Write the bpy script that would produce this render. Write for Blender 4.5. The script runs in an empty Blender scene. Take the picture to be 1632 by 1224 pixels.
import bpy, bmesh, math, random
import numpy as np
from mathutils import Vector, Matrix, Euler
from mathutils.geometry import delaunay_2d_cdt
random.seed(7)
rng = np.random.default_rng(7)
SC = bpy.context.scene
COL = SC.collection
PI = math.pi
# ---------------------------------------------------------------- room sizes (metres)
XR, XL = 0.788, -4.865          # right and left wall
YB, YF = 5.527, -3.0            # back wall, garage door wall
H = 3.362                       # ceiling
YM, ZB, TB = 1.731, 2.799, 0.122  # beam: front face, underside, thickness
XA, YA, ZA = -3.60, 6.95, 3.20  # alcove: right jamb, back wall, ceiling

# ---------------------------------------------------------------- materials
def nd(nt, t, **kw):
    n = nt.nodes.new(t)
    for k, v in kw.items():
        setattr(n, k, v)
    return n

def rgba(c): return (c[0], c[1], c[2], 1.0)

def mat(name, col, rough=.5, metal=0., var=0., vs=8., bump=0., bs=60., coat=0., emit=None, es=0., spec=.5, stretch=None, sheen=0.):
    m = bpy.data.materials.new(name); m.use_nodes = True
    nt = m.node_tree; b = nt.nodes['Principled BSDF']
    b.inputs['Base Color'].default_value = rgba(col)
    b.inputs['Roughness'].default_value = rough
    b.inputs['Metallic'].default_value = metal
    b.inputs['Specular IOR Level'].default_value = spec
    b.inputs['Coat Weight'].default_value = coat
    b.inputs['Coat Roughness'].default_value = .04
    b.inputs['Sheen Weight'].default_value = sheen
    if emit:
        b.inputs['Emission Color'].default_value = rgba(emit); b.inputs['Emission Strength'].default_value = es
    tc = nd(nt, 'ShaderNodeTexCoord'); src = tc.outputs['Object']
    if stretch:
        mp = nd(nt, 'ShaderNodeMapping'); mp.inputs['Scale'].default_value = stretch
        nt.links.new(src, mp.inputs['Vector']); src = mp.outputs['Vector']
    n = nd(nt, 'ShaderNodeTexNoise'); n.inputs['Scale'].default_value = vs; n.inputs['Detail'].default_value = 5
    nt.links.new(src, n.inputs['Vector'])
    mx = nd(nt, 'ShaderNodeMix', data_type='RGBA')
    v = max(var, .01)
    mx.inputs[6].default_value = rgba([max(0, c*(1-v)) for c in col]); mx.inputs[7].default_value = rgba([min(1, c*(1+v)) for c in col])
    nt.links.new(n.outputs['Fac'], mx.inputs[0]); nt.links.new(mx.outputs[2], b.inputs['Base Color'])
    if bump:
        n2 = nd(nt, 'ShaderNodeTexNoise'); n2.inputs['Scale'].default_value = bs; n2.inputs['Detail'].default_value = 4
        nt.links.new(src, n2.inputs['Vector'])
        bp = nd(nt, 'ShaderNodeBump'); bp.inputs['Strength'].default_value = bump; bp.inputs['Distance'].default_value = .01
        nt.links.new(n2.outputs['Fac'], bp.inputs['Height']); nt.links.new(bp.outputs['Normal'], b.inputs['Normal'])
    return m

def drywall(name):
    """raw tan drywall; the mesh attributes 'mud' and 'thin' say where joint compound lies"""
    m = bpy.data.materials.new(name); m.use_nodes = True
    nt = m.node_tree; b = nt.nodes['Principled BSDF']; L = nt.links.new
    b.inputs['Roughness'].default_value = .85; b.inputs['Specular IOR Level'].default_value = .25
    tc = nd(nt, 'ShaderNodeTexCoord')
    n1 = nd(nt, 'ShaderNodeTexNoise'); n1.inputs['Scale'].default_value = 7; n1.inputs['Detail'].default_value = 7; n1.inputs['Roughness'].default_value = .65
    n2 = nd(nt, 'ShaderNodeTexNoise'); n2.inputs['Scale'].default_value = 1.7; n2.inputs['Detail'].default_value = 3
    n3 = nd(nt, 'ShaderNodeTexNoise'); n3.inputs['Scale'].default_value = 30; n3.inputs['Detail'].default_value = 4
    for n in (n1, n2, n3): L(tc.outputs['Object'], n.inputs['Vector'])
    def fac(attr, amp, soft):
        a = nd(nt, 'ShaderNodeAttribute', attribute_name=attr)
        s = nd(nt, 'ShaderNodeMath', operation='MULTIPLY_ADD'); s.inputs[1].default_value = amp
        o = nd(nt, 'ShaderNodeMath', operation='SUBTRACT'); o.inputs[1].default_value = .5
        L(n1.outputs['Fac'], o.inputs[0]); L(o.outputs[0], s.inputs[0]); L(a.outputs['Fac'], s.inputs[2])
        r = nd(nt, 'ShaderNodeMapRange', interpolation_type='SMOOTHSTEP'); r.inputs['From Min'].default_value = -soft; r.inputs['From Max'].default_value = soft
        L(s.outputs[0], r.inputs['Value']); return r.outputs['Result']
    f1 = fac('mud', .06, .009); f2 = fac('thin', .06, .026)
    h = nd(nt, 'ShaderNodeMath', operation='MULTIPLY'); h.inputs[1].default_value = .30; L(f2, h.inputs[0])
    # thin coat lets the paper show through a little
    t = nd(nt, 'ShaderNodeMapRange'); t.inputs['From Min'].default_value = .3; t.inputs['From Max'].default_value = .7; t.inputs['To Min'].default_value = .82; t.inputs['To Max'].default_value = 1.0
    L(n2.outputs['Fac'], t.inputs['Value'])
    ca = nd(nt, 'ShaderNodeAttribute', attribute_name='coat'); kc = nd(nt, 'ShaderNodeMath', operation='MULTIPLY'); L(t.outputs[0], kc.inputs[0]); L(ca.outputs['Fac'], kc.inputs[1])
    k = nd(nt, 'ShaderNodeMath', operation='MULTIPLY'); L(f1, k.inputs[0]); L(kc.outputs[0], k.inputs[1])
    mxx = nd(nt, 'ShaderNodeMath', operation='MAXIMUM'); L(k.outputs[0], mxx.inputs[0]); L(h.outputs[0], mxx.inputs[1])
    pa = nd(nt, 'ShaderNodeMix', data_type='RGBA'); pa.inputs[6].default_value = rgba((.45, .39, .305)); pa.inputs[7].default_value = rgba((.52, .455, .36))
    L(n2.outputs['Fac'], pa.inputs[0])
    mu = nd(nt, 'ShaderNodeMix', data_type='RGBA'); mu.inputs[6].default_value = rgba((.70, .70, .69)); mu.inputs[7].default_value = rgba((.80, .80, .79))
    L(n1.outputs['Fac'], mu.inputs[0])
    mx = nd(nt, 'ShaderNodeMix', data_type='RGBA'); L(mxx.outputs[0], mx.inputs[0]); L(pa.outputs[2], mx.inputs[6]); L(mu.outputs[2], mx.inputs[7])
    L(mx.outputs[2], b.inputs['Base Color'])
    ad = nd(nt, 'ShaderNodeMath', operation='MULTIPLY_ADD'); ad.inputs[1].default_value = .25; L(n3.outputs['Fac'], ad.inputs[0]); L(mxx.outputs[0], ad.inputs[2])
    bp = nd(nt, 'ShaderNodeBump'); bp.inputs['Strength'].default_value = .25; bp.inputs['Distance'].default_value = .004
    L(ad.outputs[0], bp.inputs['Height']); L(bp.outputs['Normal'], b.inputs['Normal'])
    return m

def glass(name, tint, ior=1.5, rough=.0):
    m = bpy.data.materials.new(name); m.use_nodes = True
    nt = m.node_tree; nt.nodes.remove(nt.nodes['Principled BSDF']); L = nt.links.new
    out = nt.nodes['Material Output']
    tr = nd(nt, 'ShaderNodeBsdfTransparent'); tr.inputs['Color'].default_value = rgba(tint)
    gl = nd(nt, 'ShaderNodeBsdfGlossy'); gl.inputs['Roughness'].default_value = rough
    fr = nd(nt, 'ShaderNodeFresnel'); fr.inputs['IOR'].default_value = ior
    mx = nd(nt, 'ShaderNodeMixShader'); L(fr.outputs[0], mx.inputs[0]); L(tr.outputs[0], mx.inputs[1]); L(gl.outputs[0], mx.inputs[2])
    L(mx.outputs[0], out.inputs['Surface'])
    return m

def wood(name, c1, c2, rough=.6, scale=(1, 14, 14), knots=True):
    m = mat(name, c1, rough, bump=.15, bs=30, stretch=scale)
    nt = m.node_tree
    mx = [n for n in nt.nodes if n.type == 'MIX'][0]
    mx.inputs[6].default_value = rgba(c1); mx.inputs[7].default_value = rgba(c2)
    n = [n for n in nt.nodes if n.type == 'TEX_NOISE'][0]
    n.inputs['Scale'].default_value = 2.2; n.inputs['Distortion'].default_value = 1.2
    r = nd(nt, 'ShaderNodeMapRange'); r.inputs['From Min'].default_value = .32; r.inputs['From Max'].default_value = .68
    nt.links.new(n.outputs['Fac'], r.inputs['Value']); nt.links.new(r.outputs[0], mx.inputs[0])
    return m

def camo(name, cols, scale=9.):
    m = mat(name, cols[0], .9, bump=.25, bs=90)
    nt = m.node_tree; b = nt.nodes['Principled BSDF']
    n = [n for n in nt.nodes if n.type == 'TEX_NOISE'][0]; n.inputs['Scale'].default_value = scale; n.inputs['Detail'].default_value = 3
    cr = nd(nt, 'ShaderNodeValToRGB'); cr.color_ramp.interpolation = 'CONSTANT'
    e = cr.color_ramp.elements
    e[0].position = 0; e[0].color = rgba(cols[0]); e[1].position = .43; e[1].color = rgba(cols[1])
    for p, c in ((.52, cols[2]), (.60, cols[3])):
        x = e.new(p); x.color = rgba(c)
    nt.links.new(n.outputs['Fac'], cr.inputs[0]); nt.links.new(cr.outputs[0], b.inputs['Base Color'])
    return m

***

Work to complete:
Copy all lines from the data that hold the word "scene".

Exercise result:
Write the bpy script that would produce this render. Write for Blender 4.5. The script runs in an empty Blender scene. Take the picture to be 1632 by 1224 pixels.
SC = bpy.context.scene